| YOUR INSTRUCTIONS |
Up to and including the line with "random.seed(11)", reproduce the listing below exactly, beginning at its first line.

[start STORED DATA]

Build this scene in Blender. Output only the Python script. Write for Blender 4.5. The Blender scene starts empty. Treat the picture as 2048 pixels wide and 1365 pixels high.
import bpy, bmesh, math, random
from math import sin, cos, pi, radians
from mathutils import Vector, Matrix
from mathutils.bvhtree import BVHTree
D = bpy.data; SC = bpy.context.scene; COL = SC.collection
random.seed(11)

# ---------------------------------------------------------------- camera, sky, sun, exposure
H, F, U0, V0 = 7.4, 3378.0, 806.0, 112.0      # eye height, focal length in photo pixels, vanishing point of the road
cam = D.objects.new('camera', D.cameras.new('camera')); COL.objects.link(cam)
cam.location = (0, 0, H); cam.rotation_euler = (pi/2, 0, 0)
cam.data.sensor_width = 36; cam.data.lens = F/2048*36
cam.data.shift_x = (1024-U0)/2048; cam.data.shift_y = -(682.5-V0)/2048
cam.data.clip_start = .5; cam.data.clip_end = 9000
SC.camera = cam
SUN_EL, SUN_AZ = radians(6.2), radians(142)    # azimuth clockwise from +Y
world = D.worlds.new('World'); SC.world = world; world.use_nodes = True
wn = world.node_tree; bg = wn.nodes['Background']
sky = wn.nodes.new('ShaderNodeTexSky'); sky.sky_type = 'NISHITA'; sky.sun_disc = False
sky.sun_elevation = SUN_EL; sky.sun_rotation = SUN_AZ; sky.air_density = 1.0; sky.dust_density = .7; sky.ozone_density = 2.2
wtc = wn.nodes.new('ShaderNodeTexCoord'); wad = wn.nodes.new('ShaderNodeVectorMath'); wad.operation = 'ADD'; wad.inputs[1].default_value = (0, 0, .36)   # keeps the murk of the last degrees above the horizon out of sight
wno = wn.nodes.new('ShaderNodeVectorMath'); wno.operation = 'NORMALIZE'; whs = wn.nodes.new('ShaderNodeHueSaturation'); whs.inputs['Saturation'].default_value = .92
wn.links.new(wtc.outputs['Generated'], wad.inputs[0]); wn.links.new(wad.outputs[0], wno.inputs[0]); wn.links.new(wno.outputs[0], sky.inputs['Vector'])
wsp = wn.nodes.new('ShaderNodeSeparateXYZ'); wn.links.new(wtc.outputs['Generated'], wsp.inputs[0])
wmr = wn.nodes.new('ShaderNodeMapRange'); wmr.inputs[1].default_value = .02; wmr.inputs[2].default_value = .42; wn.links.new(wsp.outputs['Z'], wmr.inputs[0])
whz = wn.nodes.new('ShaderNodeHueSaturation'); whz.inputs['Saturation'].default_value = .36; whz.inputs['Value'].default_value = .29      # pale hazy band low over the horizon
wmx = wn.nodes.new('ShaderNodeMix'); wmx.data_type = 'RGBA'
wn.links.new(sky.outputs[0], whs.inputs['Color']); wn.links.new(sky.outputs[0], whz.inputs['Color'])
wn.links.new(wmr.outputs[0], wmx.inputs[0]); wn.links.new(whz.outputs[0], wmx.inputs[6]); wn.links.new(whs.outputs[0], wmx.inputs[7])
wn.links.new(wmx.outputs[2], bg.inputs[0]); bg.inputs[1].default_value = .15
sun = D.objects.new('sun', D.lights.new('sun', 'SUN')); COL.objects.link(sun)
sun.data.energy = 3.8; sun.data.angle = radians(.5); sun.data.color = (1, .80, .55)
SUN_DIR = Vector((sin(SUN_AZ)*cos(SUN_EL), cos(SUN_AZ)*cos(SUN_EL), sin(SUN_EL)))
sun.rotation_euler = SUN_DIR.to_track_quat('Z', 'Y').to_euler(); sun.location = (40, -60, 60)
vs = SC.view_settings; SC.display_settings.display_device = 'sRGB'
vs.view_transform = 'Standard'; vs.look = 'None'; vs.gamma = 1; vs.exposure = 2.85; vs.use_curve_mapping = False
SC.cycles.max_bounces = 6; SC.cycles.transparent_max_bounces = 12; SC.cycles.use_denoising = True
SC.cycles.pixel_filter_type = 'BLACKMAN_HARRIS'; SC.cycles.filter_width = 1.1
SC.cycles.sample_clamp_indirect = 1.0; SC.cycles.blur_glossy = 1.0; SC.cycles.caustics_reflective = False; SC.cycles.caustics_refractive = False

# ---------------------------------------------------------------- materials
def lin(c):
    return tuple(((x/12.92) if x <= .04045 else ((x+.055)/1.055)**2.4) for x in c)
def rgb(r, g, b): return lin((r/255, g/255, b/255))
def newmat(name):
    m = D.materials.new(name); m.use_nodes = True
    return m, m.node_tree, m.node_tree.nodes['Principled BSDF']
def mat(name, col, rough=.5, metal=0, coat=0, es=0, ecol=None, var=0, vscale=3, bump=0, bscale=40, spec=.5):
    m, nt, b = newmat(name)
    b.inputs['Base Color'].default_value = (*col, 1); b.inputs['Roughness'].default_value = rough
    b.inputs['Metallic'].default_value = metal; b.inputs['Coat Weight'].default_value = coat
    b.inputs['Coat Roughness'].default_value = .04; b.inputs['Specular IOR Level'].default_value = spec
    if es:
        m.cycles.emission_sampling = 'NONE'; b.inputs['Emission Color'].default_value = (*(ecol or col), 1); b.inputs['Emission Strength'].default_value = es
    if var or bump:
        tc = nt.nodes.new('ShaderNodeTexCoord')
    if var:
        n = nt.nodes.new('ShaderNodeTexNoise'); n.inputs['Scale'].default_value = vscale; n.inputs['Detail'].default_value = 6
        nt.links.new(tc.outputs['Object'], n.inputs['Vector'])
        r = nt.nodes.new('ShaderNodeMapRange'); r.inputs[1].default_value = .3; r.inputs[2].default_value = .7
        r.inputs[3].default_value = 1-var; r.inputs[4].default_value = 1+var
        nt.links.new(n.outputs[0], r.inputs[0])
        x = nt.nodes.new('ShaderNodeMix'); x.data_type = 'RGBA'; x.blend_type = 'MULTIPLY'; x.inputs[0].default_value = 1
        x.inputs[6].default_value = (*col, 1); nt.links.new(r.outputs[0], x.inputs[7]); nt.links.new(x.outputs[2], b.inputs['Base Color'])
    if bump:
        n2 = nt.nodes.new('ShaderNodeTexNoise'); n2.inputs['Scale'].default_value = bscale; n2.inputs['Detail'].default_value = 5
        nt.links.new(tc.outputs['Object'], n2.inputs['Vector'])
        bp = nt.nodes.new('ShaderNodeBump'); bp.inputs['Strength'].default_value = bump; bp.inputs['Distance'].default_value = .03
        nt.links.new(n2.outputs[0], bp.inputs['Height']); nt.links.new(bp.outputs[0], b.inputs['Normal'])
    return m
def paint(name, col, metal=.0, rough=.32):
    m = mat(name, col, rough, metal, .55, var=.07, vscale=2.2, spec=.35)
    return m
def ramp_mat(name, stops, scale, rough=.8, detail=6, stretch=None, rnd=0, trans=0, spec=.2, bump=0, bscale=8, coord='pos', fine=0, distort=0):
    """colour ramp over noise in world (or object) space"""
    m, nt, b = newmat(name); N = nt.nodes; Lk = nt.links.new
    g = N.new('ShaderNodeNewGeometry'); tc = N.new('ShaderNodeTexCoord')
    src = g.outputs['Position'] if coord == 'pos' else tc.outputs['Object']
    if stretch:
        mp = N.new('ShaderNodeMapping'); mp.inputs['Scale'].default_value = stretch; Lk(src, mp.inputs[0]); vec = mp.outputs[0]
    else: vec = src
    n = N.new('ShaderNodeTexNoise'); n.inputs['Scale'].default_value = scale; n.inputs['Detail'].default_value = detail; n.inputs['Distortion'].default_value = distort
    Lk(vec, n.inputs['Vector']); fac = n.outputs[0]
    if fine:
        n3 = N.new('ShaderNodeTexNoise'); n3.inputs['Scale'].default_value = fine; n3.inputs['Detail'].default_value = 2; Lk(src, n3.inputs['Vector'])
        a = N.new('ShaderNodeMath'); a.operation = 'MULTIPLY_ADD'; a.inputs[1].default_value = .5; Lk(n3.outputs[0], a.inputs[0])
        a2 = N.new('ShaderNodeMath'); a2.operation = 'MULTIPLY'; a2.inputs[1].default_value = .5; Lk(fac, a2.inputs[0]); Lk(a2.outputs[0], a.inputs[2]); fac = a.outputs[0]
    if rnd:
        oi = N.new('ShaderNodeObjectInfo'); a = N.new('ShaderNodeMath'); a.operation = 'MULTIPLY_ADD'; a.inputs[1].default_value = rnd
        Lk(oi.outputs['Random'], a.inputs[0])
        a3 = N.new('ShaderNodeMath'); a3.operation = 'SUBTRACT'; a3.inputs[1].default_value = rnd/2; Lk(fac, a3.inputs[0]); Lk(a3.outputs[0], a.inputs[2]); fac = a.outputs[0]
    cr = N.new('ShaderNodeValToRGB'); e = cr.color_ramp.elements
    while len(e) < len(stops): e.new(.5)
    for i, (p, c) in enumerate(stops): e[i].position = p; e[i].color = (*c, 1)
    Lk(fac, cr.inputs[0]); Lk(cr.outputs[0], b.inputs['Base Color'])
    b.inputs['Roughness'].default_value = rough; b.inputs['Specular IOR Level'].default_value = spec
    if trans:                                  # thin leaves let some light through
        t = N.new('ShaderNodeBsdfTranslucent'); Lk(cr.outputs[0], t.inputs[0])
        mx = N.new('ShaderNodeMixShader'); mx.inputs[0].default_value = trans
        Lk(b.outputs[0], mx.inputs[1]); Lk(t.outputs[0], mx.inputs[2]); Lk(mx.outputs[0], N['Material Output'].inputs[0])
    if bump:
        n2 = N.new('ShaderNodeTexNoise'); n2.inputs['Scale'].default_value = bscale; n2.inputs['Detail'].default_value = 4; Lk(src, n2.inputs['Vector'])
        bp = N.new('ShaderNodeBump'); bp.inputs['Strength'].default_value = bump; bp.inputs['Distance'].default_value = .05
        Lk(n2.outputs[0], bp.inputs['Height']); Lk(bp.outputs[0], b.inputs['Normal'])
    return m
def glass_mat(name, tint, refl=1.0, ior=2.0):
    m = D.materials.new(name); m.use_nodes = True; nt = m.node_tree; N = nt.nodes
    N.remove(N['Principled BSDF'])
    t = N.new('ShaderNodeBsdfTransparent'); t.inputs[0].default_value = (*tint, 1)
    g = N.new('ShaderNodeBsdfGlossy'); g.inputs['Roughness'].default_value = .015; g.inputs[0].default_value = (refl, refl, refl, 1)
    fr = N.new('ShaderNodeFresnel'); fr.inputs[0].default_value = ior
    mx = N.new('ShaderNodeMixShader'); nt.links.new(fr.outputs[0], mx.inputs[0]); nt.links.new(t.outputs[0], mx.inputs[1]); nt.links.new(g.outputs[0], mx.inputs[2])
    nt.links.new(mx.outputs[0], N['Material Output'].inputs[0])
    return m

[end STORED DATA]

| ANSWER BELOW |
Build this scene in Blender. Output only the Python script. Write for Blender 4.5. The Blender scene starts empty. Treat the picture as 2048 pixels wide and 1365 pixels high.
import bpy, bmesh, math, random
from math import sin, cos, pi, radians
from mathutils import Vector, Matrix
from mathutils.bvhtree import BVHTree
D = bpy.data; SC = bpy.context.scene; COL = SC.collection
random.seed(11)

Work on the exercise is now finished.